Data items

>>>

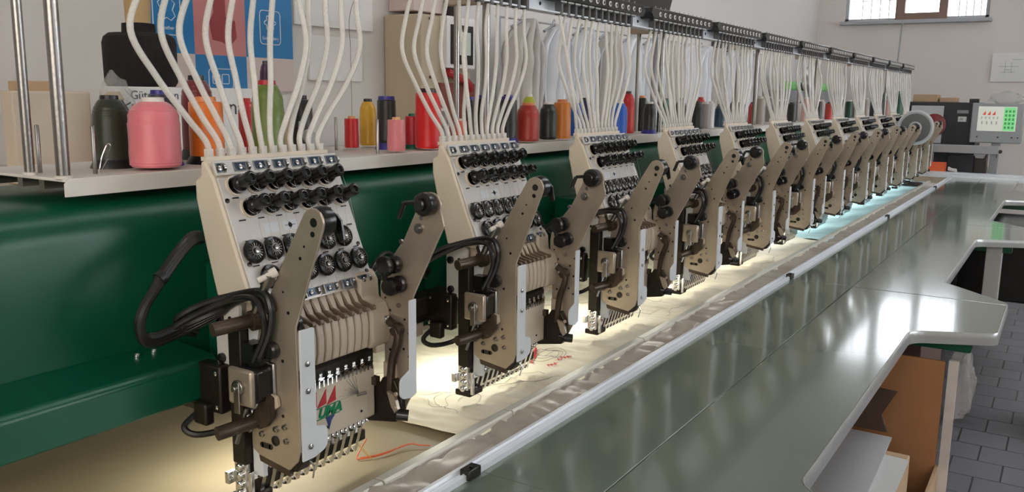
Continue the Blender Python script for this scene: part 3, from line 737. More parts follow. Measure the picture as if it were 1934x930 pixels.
# clear tubes
rng = random.Random(11)
for k in range(12):
    for i in range(12):
        xb = HX+.014+.0180*i+.5*k; xt = .70+.0325*i+.5*k
        j = .8*sin(i*1.7+k*2.3)+rng.uniform(-.8, .8); j2 = rng.uniform(-1, 1)
        bulge = -.050*(1-i/12)+.014*j if rng.random() > .15 else .03*j2
        lean = -.008-.028*(1-i/16)
        pts = [(xb, .936, 1.217), (xb-.003, .937, 1.235), (xb*.74+(xt+bulge)*.26-.004, .942+.004*j, 1.268), (xb*.34+(xt+bulge)*.66, .950+.006*j, 1.315),
               (xt+bulge*.92, .958+.008*j, 1.370), (xt+bulge*.45, .965+.006*j, 1.425), (xt, .966, 1.480)]
        nn = 7 if k < 4 else 4
        m = MB().tube(smooth_path(pts, nn), .0042 if k == 0 else .0038, n=8 if k < 4 else 6)
        o = m.obj('thread_tube', tubem, None, (xb, .936, 1.22), ang=80)
        tag(o, '%s clear thread tube from the left above the %s head' % (ON[i], HN[k]), 'tube', 'clear tubes above the %s head' % HN[k])

# ------------------------------------------------------------------ thread cones on the shelf
def cone_of_thread(x, y, r, h, col, cap, label, base=None, kind='king', z=SZ, capr=.5):
    t = thing('thread_cone', (x, y, z), label, 'thread cone', 'thread cones on the shelf')
    key = 'thread_%d_%d_%d' % tuple(int(c*99) for c in col)
    tm = MATS.get(key) or thread_material(key, col)
    b0 = .004
    if base:
        MB().lathe([(r*1.22, 0), (r*1.20, .002), (r*1.0, h*.12), (r*.8, h*.14)], n=28).obj('cone_foot', pm(base), t); b0 = h*.10
    if kind == 'king':
        prof = [(r*.90, b0), (r*.985, b0+h*.03), (r, h*.12), (r*.99, h*.60), (r*.96, h*.74), (r*.88, h*.82), (r*.70, h*.90), (r*capr*1.15, h*.935), (r*capr, h*.94)]
    else:
        prof = [(r*.95, b0), (r, b0+h*.04), (r*.985, h*.5), (r*.96, h*.90), (r*.90, h*.925), (r*capr, h*.93)]
    # slight winding ripple
    fine = []
    for a, b in zip(prof, prof[1:]):
        for q in range(4):
            t_ = q/4; fine.append((a[0]+(b[0]-a[0])*t_+random.uniform(-.02, .014)*r, a[1]+(b[1]-a[1])*t_))
    fine.append(prof[-1])
    MB().lathe(fine, n=32).obj('thread_winding', tm, t)
    MB().lathe([(r*capr*.98, h*.90), (r*capr, h*.93), (r*capr*.95, h*.995), (r*capr*.8, h), (r*capr*.35, h), (r*capr*.3, h*.97)], n=24).obj('cone_cap', pm(cap), t)
    return t
PM = {}
def pm(c):
    if c not in PM: PM[c] = mat('plastic_%d_%d_%d' % tuple(int(v*100) for v in c), c, .4)
    return PM[c]
BLK = (.012, .012, .014); NAVY = (.03, .025, .22); WH = (.75, .72, .66)
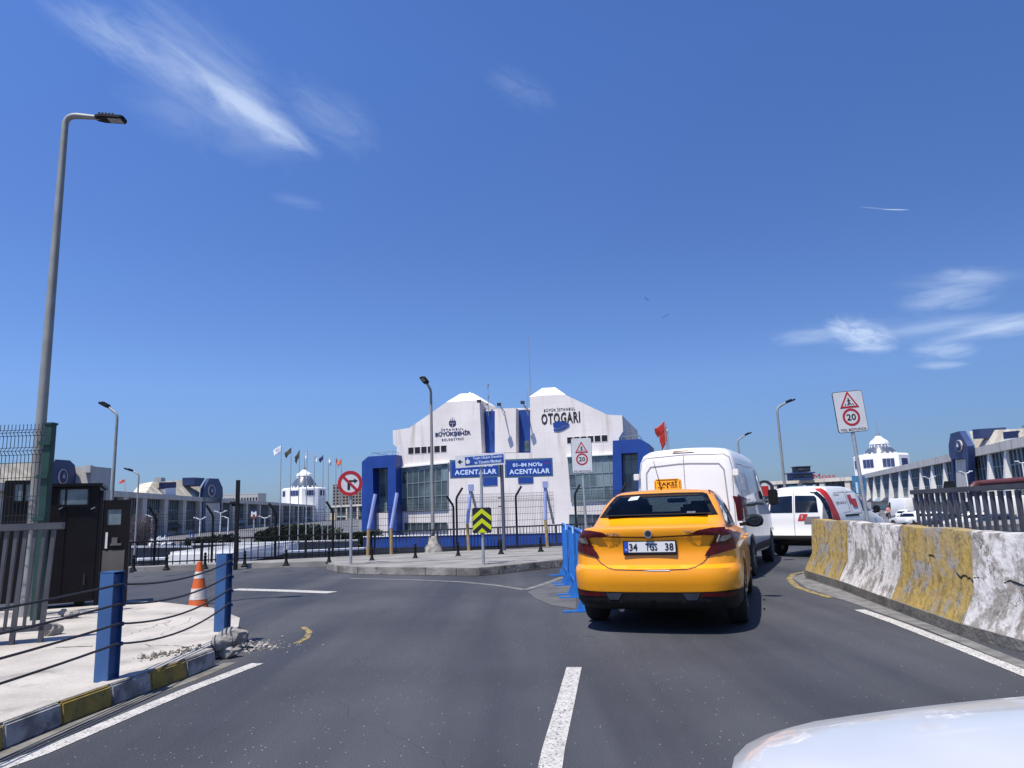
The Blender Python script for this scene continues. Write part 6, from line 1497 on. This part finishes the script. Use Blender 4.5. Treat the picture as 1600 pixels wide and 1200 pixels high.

<<<

What the exercise asks
Leave the pictures out, and transcribe each of the records exactly.

Answer
Continue the Blender Python script for this scene: part 3, from line 737. More parts follow. Measure the picture as if it were 1934x930 pixels.
# clear tubes
rng = random.Random(11)
for k in range(12):
    for i in range(12):
        xb = HX+.014+.0180*i+.5*k; xt = .70+.0325*i+.5*k
        j = .8*sin(i*1.7+k*2.3)+rng.uniform(-.8, .8); j2 = rng.uniform(-1, 1)
        bulge = -.050*(1-i/12)+.014*j if rng.random() > .15 else .03*j2
        lean = -.008-.028*(1-i/16)
        pts = [(xb, .936, 1.217), (xb-.003, .937, 1.235), (xb*.74+(xt+bulge)*.26-.004, .942+.004*j, 1.268), (xb*.34+(xt+bulge)*.66, .950+.006*j, 1.315),
               (xt+bulge*.92, .958+.008*j, 1.370), (xt+bulge*.45, .965+.006*j, 1.425), (xt, .966, 1.480)]
        nn = 7 if k < 4 else 4
        m = MB().tube(smooth_path(pts, nn), .0042 if k == 0 else .0038, n=8 if k < 4 else 6)
        o = m.obj('thread_tube', tubem, None, (xb, .936, 1.22), ang=80)
        tag(o, '%s clear thread tube from the left above the %s head' % (ON[i], HN[k]), 'tube', 'clear tubes above the %s head' % HN[k])

# ------------------------------------------------------------------ thread cones on the shelf
def cone_of_thread(x, y, r, h, col, cap, label, base=None, kind='king', z=SZ, capr=.5):
    t = thing('thread_cone', (x, y, z), label, 'thread cone', 'thread cones on the shelf')
    key = 'thread_%d_%d_%d' % tuple(int(c*99) for c in col)
    tm = MATS.get(key) or thread_material(key, col)
    b0 = .004
    if base:
        MB().lathe([(r*1.22, 0), (r*1.20, .002), (r*1.0, h*.12), (r*.8, h*.14)], n=28).obj('cone_foot', pm(base), t); b0 = h*.10
    if kind == 'king':
        prof = [(r*.90, b0), (r*.985, b0+h*.03), (r, h*.12), (r*.99, h*.60), (r*.96, h*.74), (r*.88, h*.82), (r*.70, h*.90), (r*capr*1.15, h*.935), (r*capr, h*.94)]
    else:
        prof = [(r*.95, b0), (r, b0+h*.04), (r*.985, h*.5), (r*.96, h*.90), (r*.90, h*.925), (r*capr, h*.93)]
    # slight winding ripple
    fine = []
    for a, b in zip(prof, prof[1:]):
        for q in range(4):
            t_ = q/4; fine.append((a[0]+(b[0]-a[0])*t_+random.uniform(-.02, .014)*r, a[1]+(b[1]-a[1])*t_))
    fine.append(prof[-1])
    MB().lathe(fine, n=32).obj('thread_winding', tm, t)
    MB().lathe([(r*capr*.98, h*.90), (r*capr, h*.93), (r*capr*.95, h*.995), (r*capr*.8, h), (r*capr*.35, h), (r*capr*.3, h*.97)], n=24).obj('cone_cap', pm(cap), t)
    return t
PM = {}
def pm(c):
    if c not in PM: PM[c] = mat('plastic_%d_%d_%d' % tuple(int(v*100) for v in c), c, .4)
    return PM[c]
BLK = (.012, .012, .014); NAVY = (.03, .025, .22); WH = (.75, .72, .66)
The Blender Python script for this scene continues. Write part 6, from line 1497 on. This part finishes the script. Use Blender 4.5. Treat the picture as 1600 pixels wide and 1200 pixels high.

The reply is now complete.